After the one week we spent in "Isolation" we were issued special ID's and were released into the general population of the refugee camp. Since it was fall, we received warm blankets and some basic clothing including warm jackets to take us through not very pleasant winter.

The refugee camp in Traiskirchen housed refugees with single status; the families usually were transported to private owned hotels all over Austria.

This is picture taken in the main yard away from the main building on the picture above towards the administration building in the background. The wooden building up front belonged to YMCA.
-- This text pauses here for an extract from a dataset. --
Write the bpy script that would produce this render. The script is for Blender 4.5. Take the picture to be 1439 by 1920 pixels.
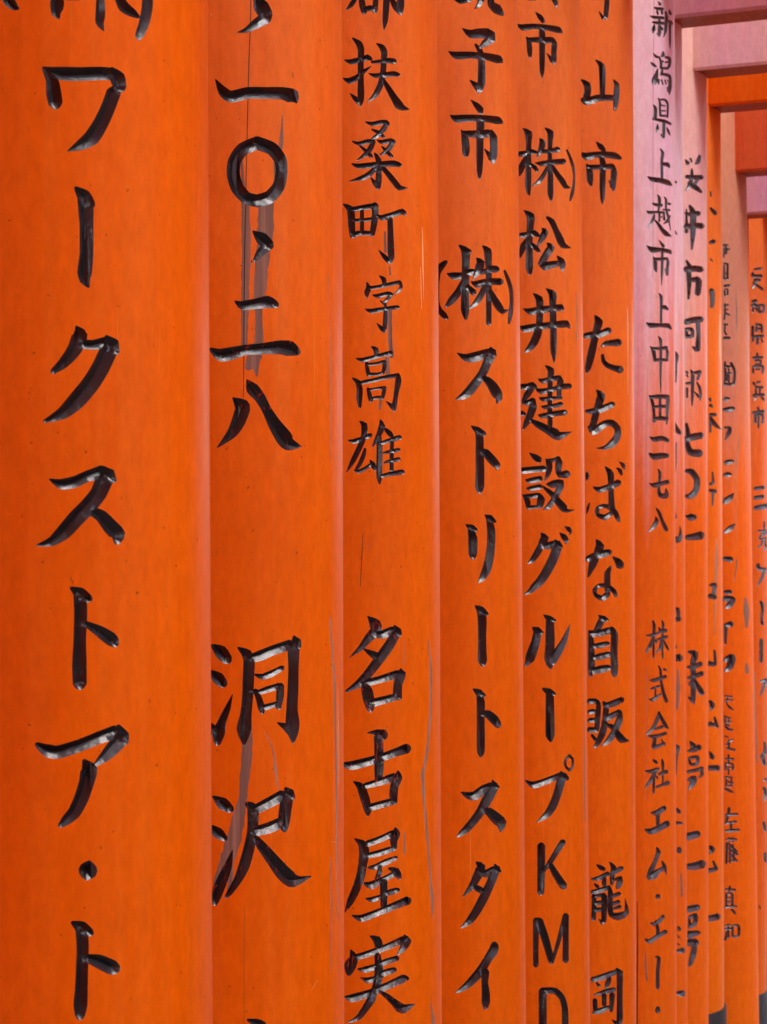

The administration building housed the humanitarian non-governmental organizations that were helping the political refugees to settle in the West. The organizations included for example a Catholic charity Charitas and many others; me and my friend registered with American Fund for Czechoslovak Refugees (AFCR), which was founded shortly after the communist takeover of Czechoslovakia in 1948 by then its ambassador Ján Papánek. The AFCR helped us to fill the US Immigration documents and arranged the interview with the US Consul in Vienna.